This is not so clean because your button will be inside a link element (<a>). However, the advantage is that you have a full control on your button, which may be necessary if you work with a front-end framework like Bootstrap.
I have never used this technique on buttons, to be honest. But I did this on divs quite often...
While the answers on here are all good, none seem to be the simplest solution. After some quick research, it seems that the real easiest way to make a button use vue-router is with the router.push call. This can be used within a .vue template like this:
<button @click="$router.push('about')">Click to Navigate</button>
Super simple and clean. I hope someone else finds this useful!
Sadly no, there is currently no way to do this properly.
I say properly because there obviously are several solutions that were already proposed to this question.
The problem is: they seem to work but really they are not correct.
Here is why:
It is invalid to put any actionable element inside of another in html (there's plenty of invalid html out there and it has not caught fire yet, am I right?).
Most of the solutions I've seen here don't provide any navigation accessibility (nor link features such as "open link in new tab").

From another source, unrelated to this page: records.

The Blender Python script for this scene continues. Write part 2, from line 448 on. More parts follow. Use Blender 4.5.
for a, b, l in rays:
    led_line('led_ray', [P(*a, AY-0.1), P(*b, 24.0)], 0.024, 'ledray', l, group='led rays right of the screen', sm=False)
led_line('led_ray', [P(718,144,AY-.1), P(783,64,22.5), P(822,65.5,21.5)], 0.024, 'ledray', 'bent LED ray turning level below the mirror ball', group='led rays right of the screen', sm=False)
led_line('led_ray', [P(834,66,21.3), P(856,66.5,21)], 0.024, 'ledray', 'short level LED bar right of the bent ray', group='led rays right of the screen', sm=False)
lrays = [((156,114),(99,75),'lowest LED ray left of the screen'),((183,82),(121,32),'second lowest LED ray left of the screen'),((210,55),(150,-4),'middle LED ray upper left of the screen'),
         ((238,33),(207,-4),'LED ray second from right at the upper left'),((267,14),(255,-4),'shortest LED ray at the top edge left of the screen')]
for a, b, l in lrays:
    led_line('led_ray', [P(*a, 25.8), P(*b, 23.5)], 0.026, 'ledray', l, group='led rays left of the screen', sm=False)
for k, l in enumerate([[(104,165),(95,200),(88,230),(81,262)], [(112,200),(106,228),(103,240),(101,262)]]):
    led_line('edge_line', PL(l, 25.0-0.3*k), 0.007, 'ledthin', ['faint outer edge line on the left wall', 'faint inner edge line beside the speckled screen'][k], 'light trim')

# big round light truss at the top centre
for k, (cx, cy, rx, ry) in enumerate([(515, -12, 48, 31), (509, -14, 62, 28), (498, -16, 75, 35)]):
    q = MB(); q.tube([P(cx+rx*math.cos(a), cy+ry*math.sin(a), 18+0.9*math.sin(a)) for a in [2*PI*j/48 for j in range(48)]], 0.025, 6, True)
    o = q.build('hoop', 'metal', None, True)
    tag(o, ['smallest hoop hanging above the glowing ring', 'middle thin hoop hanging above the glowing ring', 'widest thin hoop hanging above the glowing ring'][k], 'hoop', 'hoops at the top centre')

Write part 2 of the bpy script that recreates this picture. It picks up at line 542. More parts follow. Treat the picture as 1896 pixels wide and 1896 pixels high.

The one that does (by Jeff Hykin) has a couple of draw backs too:
It fails to observe point 1)
In his snippet, @click="navigate" is not necessary because <router-link> is really an <a>, which will trigger a navigation by itself and href is totally useless to a <button>.
EDIT: Answer by Badacadabra is a bit better, but still point 1)
Assuming what you want is to reuse a properly styled button component to be used as a valid accessible link.
The real solution and you won't like it (I don't), is to create a component for the button, create another for the link and put whatever can be reused in yet another file (a base actionable component for example).
If the button comes from a library, well, another example that libraries never really solve every problem for you.